His opera had a successful premiere at Cornell with more than 150 people attending. It incorporated choreographed singers, contemporary ballet dancers, and videos of urban renewal—all to depict specific ideas in modern architecture. He borrowed from Greek mythology, specifically the story of Prometheus, to tackle the topics of the unintended consequences and the introduction of light into space. He also explored the depiction of women in architecture by referencing the use of caryatids, stone carvings of female figures, on Greco-Roman buildings.
His first opera La Tricotea also premiered on the Cornell campus. Braga wrote it comically to make fun of prevailing opera themes in history, particularly European colonial themes as depicted by Italy’s excursion into Ethiopia.

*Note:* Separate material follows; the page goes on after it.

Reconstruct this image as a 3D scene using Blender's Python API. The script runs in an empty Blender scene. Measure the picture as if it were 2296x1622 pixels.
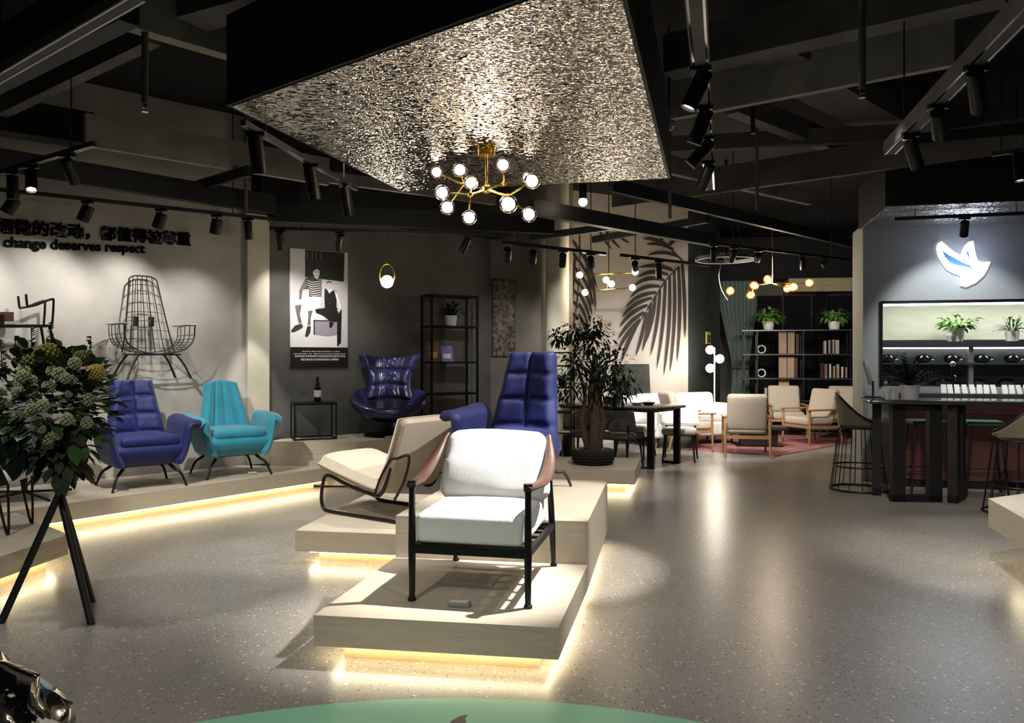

Making the Most of Cornell
Braga makes full use of Cornell’s interdisciplinary emphasis to pursue his passions. He realized how often this aspect is taken for granted when, during his student exchange experience at the University of Oxford, he struggled to convince his college to let him study geography and music simultaneously. “It’s funny because at Cornell, we take interdisciplinary studies for granted, and it is such a rich intellectual gift that people need to appreciate more.”
“I want to seize as much as I can out of my time here,” he says. “And I love it.” The work he has built over his five years speaks volumes to that.